Davor, dazwischen und danach plaudert er, hörbar einvernehmlich, mit dem Saal. Der DDR-Wiederkennungs-Effekt ist immer wieder zum Greifen nahe. Das Publikum folgt ihm durch die harten ersten Nachkriegsjahre, begleitet ihn dabei, wie er Kartoffelkäfer vernichtet und damit den Frieden verteidigt. Es wird Teil der deutschen Bande Timur und sein Trupp, leidet mit Lange, wenn er kratzige lange Strümpfe und ein gestricktes Leibchen tragen muss, besucht mit ihm und den anderen Akademixern die Sowjetunion, nimmt seinen Stolz als Pappelpflanzer zur Kenntnis und freut sich mit ihm, wenn er auf dem Bukarester Flughafen am Ende einer grotesken Situation sein D-Mark-Bier und im Gegenzug ein Westdeutscher seinen Lei-Kaffee bekommt.
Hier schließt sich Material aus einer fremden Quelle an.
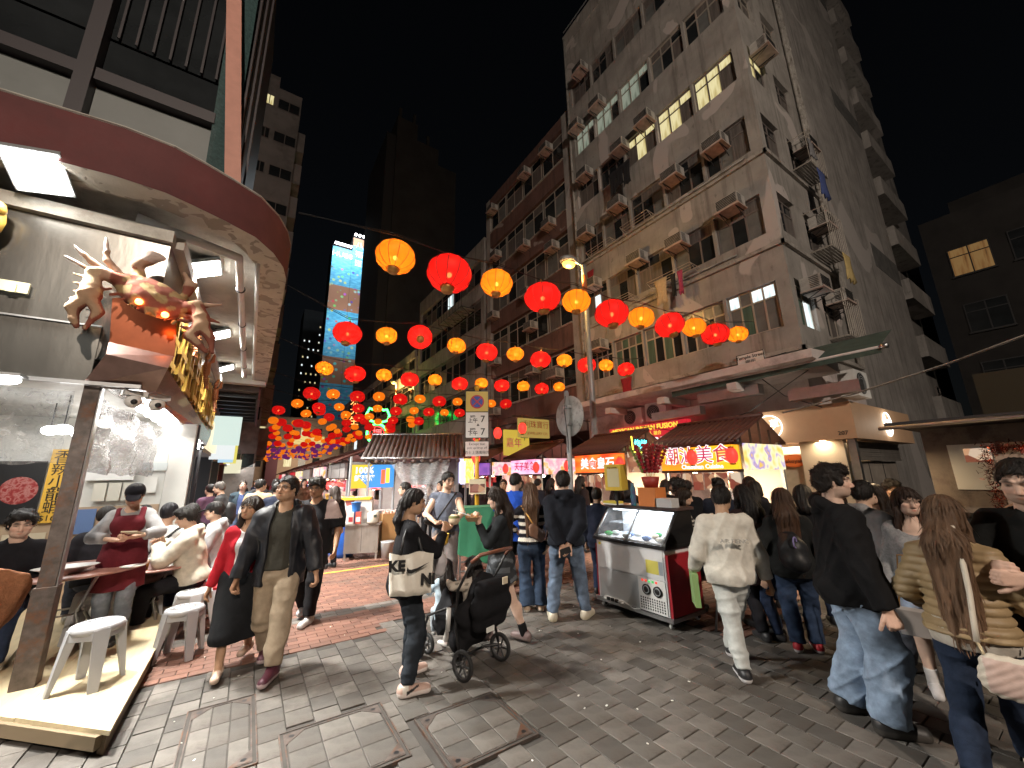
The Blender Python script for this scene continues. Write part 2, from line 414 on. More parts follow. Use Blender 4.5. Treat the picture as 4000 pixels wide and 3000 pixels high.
def ac_unit(loc,rz,label,group,sc=1.):
    global AC
    if AC is None:
        t = thing('air_conditioner',label,'air conditioner',(0,0,0),0,group)
        m = MB(); m.bx(-.33,.33,-.52,-.02,.06,.46); m.build('casing',M_AC,t)
        g = MB()
        for i in range(7): g.bx(-.30,.30,-.532,-.521,.09+i*.052,.09+i*.052+.028)
        for q in (-1,1):
            for i in range(7): g.bx(q*.331-.004,q*.331+.004,-.47,-.25,.10+i*.05,.10+i*.05+.022)
        g.build('grille',M_GRILLE,t)
        p = MB(); p.bx(-.37,.37,-.56,-.01,.025,.055); p.bx(-.37,.37,-.565,-.555,.025,.085); p.build('drip_tray',M_ACTRAY,t)
        for q in (-1,1): b = MB(); b.tube([(q*.25,-.5,.02),(q*.25,-.0,-.22)],.012,4); b.bx(q*.25-.012,q*.25+.012,-.5,0,.005,.024); b.build('bracket',M_DARK,t)
        AC = t
    else:
        t = copy_tree(AC); t['label'] = label; t['group'] = group
    t.location = loc; t.rotation_euler = (0,0,rz); t.scale = (sc,)*3
    return t

BX,BY,BY2 = 11.86,3.94,12.1
block = thing('old_apartment_block','weathered grey six storey corner block with patched render above the stalls','building',(BX,BY,0))
def bpart(name,m,*boxes):
    for b in boxes:
        mm = MB(); mm.bx(b[0]-BX,b[1]-BX,b[2]-BY,b[3]-BY,b[4],b[5]); mm.build(name,m,block)
LZ = [4.91,8.05,11.1,14.15,17.2,20.25,23.3]          # floor ledges
# walls: core + spandrels standing proud of a recessed window band, so the windows sit in real openings
WB = [(5.62,7.02),(8.52,9.86),(11.4,12.75),(14.2,15.5),(17.15,18.5),(20.2,21.5)]
core = [(BX+.22,16.2,BY+.22,BY2,4.6,24.6)]
sp = []; zprev = 4.62
for a,b in WB: sp.append((zprev,a)); zprev = b
sp.append((zprev,24.4))
bpart('wall',M_WALL,*core)
for a,b in sp: bpart('spandrel',M_WALL,(BX,BX+.22,BY,BY2,a,b),(BX+.22,16.2,BY,BY+.22,a,b))
bpart('corner_pier',M_WALL,*[(BX-.002,BX+.30,BY-.002,BY+.34,a,b) for a,b in WB])
bpart('end_pier',M_WALL,*[(BX,BX+.22,BY2-.34,BY2,a,b) for a,b in WB])
for z in LZ: bpart('ledge',M_SILL,(BX-.09,BX-.002,BY-.09,BY2,z-.06,z+.05),(BX-.09,16.2,BY-.09,BY-.002,z-.06,z+.05)) if z < 12 else None
bpart('parapet',M_WALL,(BX-.05,BX+.25,BY-.05,BY2,24.4,25.3),(BX+.25,16.2,BY-.05,BY+.25,24.4,25.3))
bpart('roof_rail',M_POLE,(BX+.02,BX+.06,BY,BY2,25.7,25.74))
rw = random.Random(11)
frames = [M_FRAME_LT,M_FRAME_DK,M_FRAME_DK,M_FRAME_DK,M_FRAME_LT,M_FRAME_DK]
for fl,(a,b) in enumerate(WB):
    edges = [BY+.34,5.75,7.3,8.9,10.4,BY2-.34]; h = b-a
    for k in range(5):
        y0,y1 = edges[k],edges[k+1]; w = y1-y0-.10
        if fl == 3 and k < 3: pn = [(P_LIT,P_LIT),(P_LIT,P_LIT),(P_CURTAIN,P_LIT)] if k < 2 else [(P_CURTAIN,P_LIT),(P_LIT,P_LIT)]
        elif fl == 4 and k >= 2: pn = [(P_LITG,P_LITG),(P_LITG,P_LITG),(P_DARK,P_LITG)]
        elif fl == 0: pn = [[(P_FROST,P_LITW),(P_GREENC,P_FROST),(P_FROST,P_LITW)],[(P_DARK,P_FROST),(P_CURTAIN,P_FROST)],[(P_GREENC,P_FROST),(P_DARK,P_CURTAIN)],[(P_GREENC,P_CURTAIN),(P_DARK,P_GREENC)],[(P_CURTAIN,P_DARK),(P_DARK,P_DARK)]][k]
        elif fl == 1 and k == 4: pn = [(P_CURTAIN,P_DARK),(P_LITW,P_CURTAIN)]
        else: pn = [rw.choice([(P_DARK,P_DARK),(P_CURTAIN,P_DARK),(P_CURTAIN,P_CURTAIN),(P_FROST,P_CURTAIN),(P_DARK,P_CURTAIN)]) for _ in range(3)]
        window(block,(.10,(y0+y1)/2-BY,(a+b)/2),'x',w,h,frames[fl],4 if fl == 0 else 3,.27,pn,sill=fl > 0)
        bpart('pier',M_WALL,(BX+.004,BX+.22,y1-.05,y1+.05,a,b)) if k < 4 else None
    # side face
    for x0,x1 in ((12.15,13.35),(14.0,15.2)):
        pn = [(P_LIT,P_LIT),(P_DARK,P_LIT)] if fl == 3 and x0 < 13 else [(P_GREENC,P_FROST),(P_LITW,P_DARK)] if fl == 0 and x0 < 13 else [(P_DARK,P_DARK),(P_CURTAIN,P_DARK)]
        window(block,((x0+x1)/2-BX,.10,(a+b)/2-.05),'y',x1-x0-.06,h-.1,frames[fl],2,.27,pn,sill=False)
    bpart('side_pier',M_WALL,(13.35,14.0,BY+.003,BY+.22,a,b),(15.2,16.2,BY+.003,BY+.22,a,b),(12.16,12.17,BY+.05,BY+.22,a,b))
# drain pipes on both faces
for px in (15.72,15.95,16.12):
    m = MB(); m.tube([(px-BX,-.09,4.9),(px-BX,-.09,25)],.055,8)
    for z in range(6,25,3): m.tube([(px-BX,-.09,z),(px-BX,-.09,z+.14)],.075,8)
    m.build('drain_pipe',M_SILL,block)
m = MB(); m.tube([(-.06,1.2,8.24),(-.06,6.6,8.24),(-.06,6.6,7.4)],.025,6); m.tube([(-.06,.5,11.25),(-.06,7.9,11.25)],.025,6); m.tube([(-.06,BY2-BY-.1,4.9),(-.06,BY2-BY-.1,25)],.06,8)
m.build('drain_pipe',M_SILL,block)
# air conditioners: (floor, y, z offset from band top)
flname = ['first','second','third','fourth','fifth','sixth']
for fl,y in ((0,10.9),(1,5.0),(1,6.9),(1,8.6),(1,11.0),(2,5.15),(2,6.75),(2,9.3),(2,11.2),(3,7.6),(3,8.9),(3,11.0),(4,9.9),(4,11.3),(5,10.8)):
    zz = WB[fl][1]-.30 if (fl+int(y*10)) % 2 else WB[fl][1]-.55
    if fl == 2 and y < 7: zz = WB[fl][0]+.55
    k = sorted([q for f,q in ((0,10.9),(1,5.0),(1,6.9),(1,8.6),(1,11.0),(2,5.15),(2,6.75),(2,9.3),(2,11.2),(3,7.6),(3,8.9),(3,11.0),(4,9.9),(4,11.3),(5,10.8)) if f == fl]).index(y)
    ac_unit((BX-.0,y,zz),R(-90),f'window air conditioner on the {flname[fl]} row of the corner block, {["nearest the corner", "second from corner", "third from corner", "fourth from corner"][k]}','air conditioners on the corner block')
for i,(x,z) in enumerate(((12.75,6.55),(14.55,6.6),(14.5,9.2),(12.6,15.0),(14.6,12.2))):
    ac_unit((x,BY,z),0,['air conditioner over the white-lit side window of the corner block','air conditioner on the side wall above the caged window','air conditioner over the middle caged balcony on the side wall','air conditioner beside the yellow-lit side window','highest air conditioner by the pipes on the side wall'][i],'air conditioners on the corner block')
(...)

Und wenn er frühe DDR-Schulbuch-Lyrik zitiert, „Mein Bruder ist ein Aktivist“, dann schallt das Echo aus dem Saal: „Und ich will einer werden.“ - „Ich sehe, es war nicht alles umsonst“, dankt Lange dem Publikum, das auch keinerlei Erklärungen für Abkürzungen wie ABI oder DBD benötigt.
Nachgerade orgiastisch heiter wird es, wenn Lange anläßlich des 25. Jahrestages des Abschieds vom Ostblock-Witz in zwei Zugabe-Blöcken diverse Witze, darunter einige Klassiker, erzählt.Beifall ohne Ende.
Wenn man im Dezember eine Bilanz der Herbstlese 2014 ziehen wird, dürfte dieser Abend wohl als lachintensivster vermerkt werden. Programmchefin Monika Rettig wünscht zum Abschluss, der Kabarettist a. D. Bernd-Lutz Lange möge der Öffentlichkeit als Autor und Vortragender noch lange erhalten bleiben. Dass er in diesem Falle auch wieder nach Erfurt kommen wird, steht außer Zweifel. Denn es staunt der erfahrene Bühnenmann Lange: Nirgends kämen zu seinen Lesungen so viele Menschen wie in Erfurt.